What is being asked:
Find the line with "Recreate this scene" and the line with "SC.view_settings.view_transform='Standard'", then repeat both of them and every line in between exactly. Omit the pictures.

[Entries taken from a collection]
────────
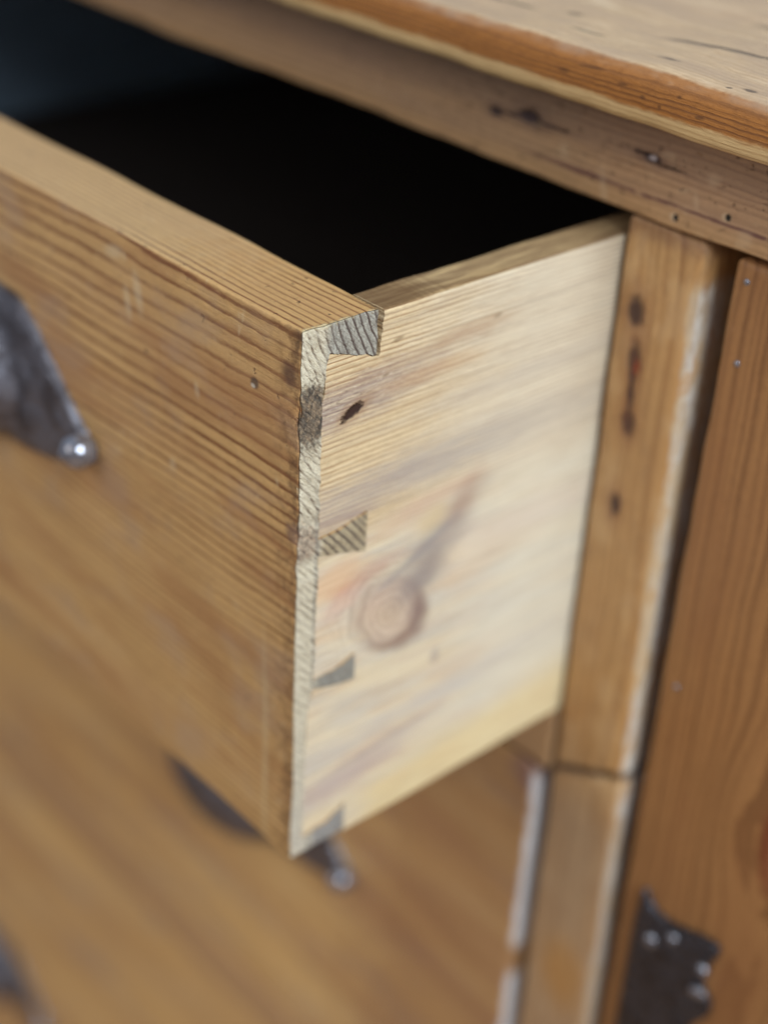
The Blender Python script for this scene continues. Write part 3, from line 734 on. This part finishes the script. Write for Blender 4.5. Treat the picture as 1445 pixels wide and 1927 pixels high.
# offset the side's copy of the outline to leave the dark joint line
off = []
for i, p in enumerate(jit):
    a, b = jit[max(i-1, 0)], jit[min(i+1, len(jit)-1)]
    t = (b-a).normalized(); nrm = Vector((-t.y, t.x))      # outline runs downward: this normal points to +y
    gap = 0.17+0.22*abs(noise.noise(Vector((p.x*0.4, p.y*0.4, 7))))
    if p.y > -9 and p.x > 15: gap += 0.22+0.25*noise.noise(Vector((p.x*2, p.y*2, 4)))
    if abs(p.y+12) < 7 and p.x < 8: gap += 0.5*math.exp(-((p.y+16.5)/3.0)**2)
    off.append(p+nrm*gap)
def fwear(p):
    """worn radius of the outer corner with two bruised spots"""
    e = 0.0007
    if p.x > -0.006 and p.y < 0.006:
        z = p.z*1000
        e = 0.0006+0.0009*abs(noise.noise(Vector((0, 4.0, z*0.5))))
        e += 0.0013*math.exp(-((z+20)/4.0)**2)*(1+0.5*noise.noise(Vector((0, 0, z*1.3))))
        e += 0.0010*math.exp(-((z+50)/2.5)**2)
        e += 0.0022*max(0, noise.noise(Vector((3, 0, z*0.22)))-0.15)
        if z > -2.5: e = 0.0008
    return e
fm = board_mesh('drawer_front', (-W, 0, -H), (0, T, 0), r=0.0007, step=0.006, dense={0: (-0.035, 0, 0.0012), 2: (-0.07, 0.0, 0.0012), 1: (0, T, 0.0015)},
                wob=0.00035, rn=0.5, seed=1.5, wear=fwear,
                warp=lambda p: Vector((p.x+(0.0006*noise.noise(p*260) if p.x > -0.0008 else 0), p.y+(0.0003*noise.noise(Vector((p.x*25, 1, p.z*60)))), p.z)))
fm = boolean(fm, prism_mesh('c', closed(jit, 0.06), -TS, 0.02), 'DIFFERENCE')
finish(fm, 32); part('drawer_front', fm, M_FRONT, dr, loc=OFF)
YB = 0.44
sm = board_mesh('drawer_side', (-TS+0.0001, 0.0005, -0.1512), (-0.0003, YB, -0.0010), r=0.0008, step=0.007, dense={1: (0, 0.11, 0.002), 2: (-.15, 0, .003)}, wob=0.00035, seed=2.5,
                warp=lambda p: Vector((p.x, p.y, p.z-(0.0007*max(0, noise.noise(Vector((0, p.y*60, 3)))) if p.z > -0.01 else 0))))
sm = boolean(sm, prism_mesh('c', closed(off, 0.6), -0.05, 0.02), 'INTERSECT')
finish(sm, 32); part('drawer_side', sm, M_SIDE, dr, loc=OFF)
board('drawer_side', (-W+0.0003, T+0.0003, -H), (-W+TS, YB, -0.001), M_COOL_LIT, dr, b1, step=0.03, label='far side board, cool light painted into its bluish colour')
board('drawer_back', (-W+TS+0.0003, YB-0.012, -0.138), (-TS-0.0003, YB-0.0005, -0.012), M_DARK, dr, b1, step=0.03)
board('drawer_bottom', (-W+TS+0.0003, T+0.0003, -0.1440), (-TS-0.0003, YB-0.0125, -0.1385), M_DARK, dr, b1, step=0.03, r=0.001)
for px in (-0.158, -0.418): pull(dr, tuple(Vector((px, -0.0001, -0.0665))-b1))
bpy.context.view_layer.update()
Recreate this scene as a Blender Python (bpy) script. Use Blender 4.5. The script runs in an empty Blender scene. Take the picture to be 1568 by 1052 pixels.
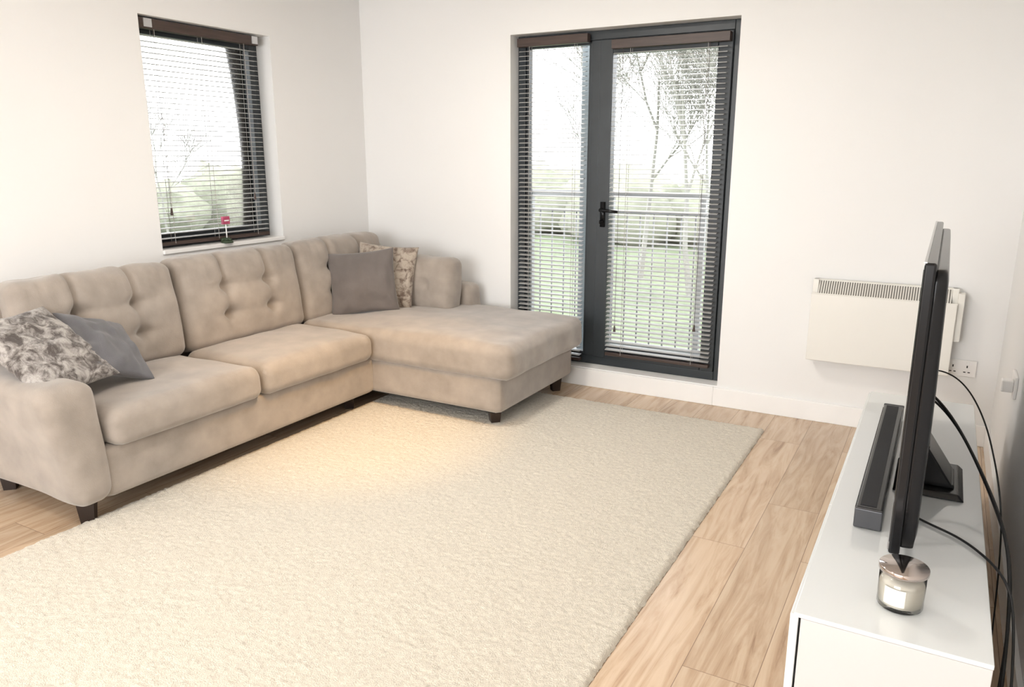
import bpy, bmesh, math, random
from mathutils import Vector, Matrix, noise
random.seed(7)
D=bpy.data; SC=bpy.context.scene; COL=bpy.context.collection
SC.view_settings.view_transform='Standard'

# ---------------------------------------------------------------- materials
def mat(name,col,rough=.5,metal=0,var=None,bump=None,sheen=0,spec=.5,coat=0,trans=0,alpha=1,stretch=None,emis=None):
    m=D.materials.new(name); m.use_nodes=True; nt=m.node_tree; b=nt.nodes['Principled BSDF']
    b.inputs['Base Color'].default_value=(*col,1); b.inputs['Roughness'].default_value=rough
    b.inputs['Metallic'].default_value=metal; b.inputs['Specular IOR Level'].default_value=spec
    b.inputs['Sheen Weight'].default_value=sheen; b.inputs['Coat Weight'].default_value=coat
    b.inputs['Transmission Weight'].default_value=trans; b.inputs['Alpha'].default_value=alpha
    tc=nt.nodes.new('ShaderNodeTexCoord'); src=tc.outputs['Object']
    if stretch:
        mp=nt.nodes.new('ShaderNodeMapping'); mp.inputs['Scale'].default_value=stretch
        nt.links.new(src,mp.inputs[0]); src=mp.outputs[0]
    sc,am=var if var else (3,.03)
    n=nt.nodes.new('ShaderNodeTexNoise'); n.inputs['Scale'].default_value=sc; n.inputs['Detail'].default_value=5
    nt.links.new(src,n.inputs['Vector'])
    r=nt.nodes.new('ShaderNodeValToRGB'); e=r.color_ramp.elements
    e[0].position=.3; e[1].position=.7
    e[0].color=(*[max(0,c*(1-am)) for c in col],1); e[1].color=(*[min(1,c*(1+am)) for c in col],1)
    nt.links.new(n.outputs['Fac'],r.inputs[0]); nt.links.new(r.outputs[0],b.inputs['Base Color'])
    if bump:
        n2=nt.nodes.new('ShaderNodeTexNoise'); n2.inputs['Scale'].default_value=bump[0]; n2.inputs['Detail'].default_value=4
        nt.links.new(src,n2.inputs['Vector'])
        bp=nt.nodes.new('ShaderNodeBump'); bp.inputs['Strength'].default_value=bump[1]; bp.inputs['Distance'].default_value=.01
        nt.links.new(n2.outputs['Fac'],bp.inputs['Height']); nt.links.new(bp.outputs[0],b.inputs['Normal'])
    return m
M_wall=mat('wall_paint',(.79,.783,.772),.85,bump=(60,.03),var=(1.2,.012))
M_ceil=mat('ceiling_paint',(.85,.845,.83),.9)
M_trim=mat('trim_gloss_white',(.84,.83,.815),.4)
M_frame=mat('anthracite_frame',(.026,.032,.037),.4,var=(8,.1))
M_brown=mat('blind_dark_wood',(.055,.034,.027),.45,var=(6,.25),stretch=(1,1,12))
M_slat=mat('blind_slat',(.40,.395,.385),.35)
M_cord=mat('blind_cord',(.4,.38,.36),.8)
M_sofa=mat('sofa_velvet',(.315,.268,.228),.85,var=(9,.15),bump=(220,.12),sheen=.4)
M_foot=mat('sofa_foot_wood',(.025,.014,.010),.35,var=(10,.2))
M_under=mat('sofa_underside',(.02,.018,.016),.9)
M_cb=mat('cushion_taupe',(.135,.115,.105),.85,var=(6,.12),bump=(180,.15),sheen=.3)
M_cg=mat('cushion_slate',(.115,.112,.12),.85,var=(6,.12),bump=(180,.15),sheen=.3)
M_white=mat('furniture_white_gloss',(.70,.72,.72),.16,coat=.6,var=(1,.01))
M_unitside=mat('furniture_white_satin',(.60,.575,.565),.4,var=(1,.01))
M_black=mat('tv_black_plastic',(.006,.006,.007),.22,spec=.3)
M_screen=mat('tv_screen_glass',(.006,.006,.008),.06)
M_silver=mat('brushed_silver',(.62,.62,.63),.3,metal=.9)
M_grille=mat('speaker_cloth',(.02,.02,.022),.8,bump=(400,.4))
M_cable=mat('cable_rubber',(.012,.012,.012),.5)
M_heater=mat('heater_enamel',(.75,.73,.68),.4,var=(2,.015))
M_hgrill=mat('heater_grille_dark',(.20,.19,.17),.6)
M_plate=mat('socket_white_plastic',(.82,.80,.78),.35)
M_wax=mat('candle_wax',(.76,.72,.62),.5)
M_chrome=mat('lid_chrome',(.50,.44,.41),.08,metal=1)
M_label=mat('candle_label',(.78,.74,.66),.6)
M_pink=mat('ornament_pink',(.42,.06,.13),.5,var=(30,.3))
M_green=mat('ornament_green',(.03,.05,.025),.6,var=(40,.4))
M_rail=mat('galvanised_rail',(.24,.25,.255),.5,metal=.1)
M_deck=mat('balcony_deck',(.12,.12,.12),.8,var=(4,.1))
M_grass=mat('lawn_grass',(.082,.108,.055),.95,var=(.6,.2),bump=(6,.3))
M_bark=mat('tree_bark',(.165,.165,.145),.9,var=(5,.1))
M_hedge=mat('hedge_foliage',(.165,.175,.130),.95,var=(3,.22),bump=(8,.4))
M_pillar=mat('balcony_post_paint',(.17,.20,.22),.5)

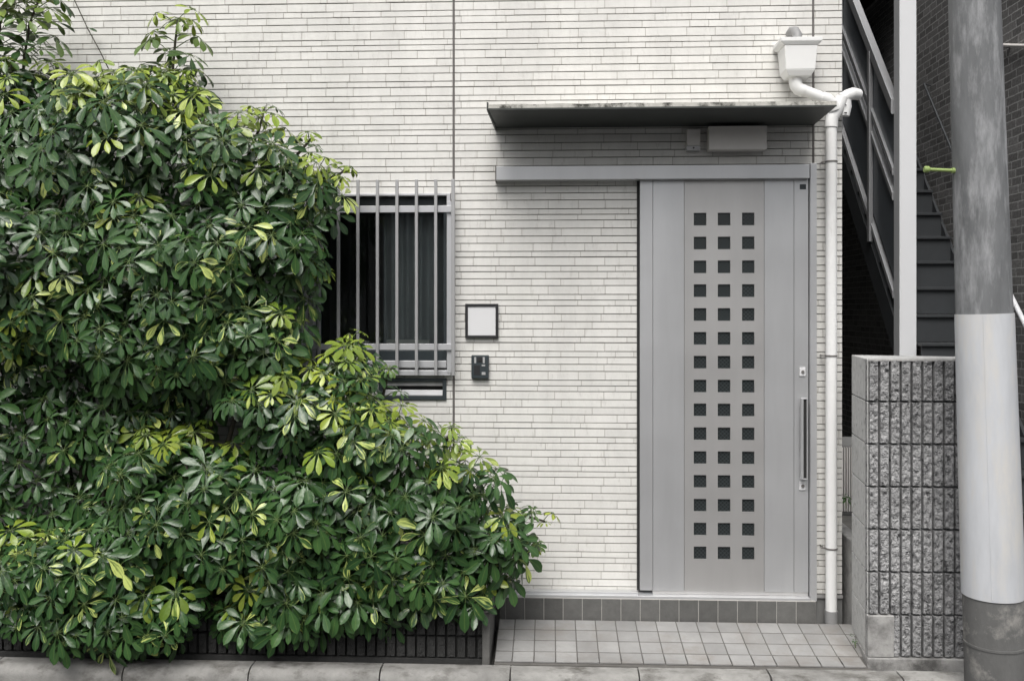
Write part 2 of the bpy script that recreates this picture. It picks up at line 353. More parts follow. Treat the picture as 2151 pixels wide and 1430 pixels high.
────────
Finished answer:
Recreate this scene as a Blender Python (bpy) script. Use Blender 4.5. The script runs in an empty Blender scene. Take the picture to be 1568 by 1052 pixels.
import bpy, bmesh, math, random
from mathutils import Vector, Matrix, noise
random.seed(7)
D=bpy.data; SC=bpy.context.scene; COL=bpy.context.collection
SC.view_settings.view_transform='Standard'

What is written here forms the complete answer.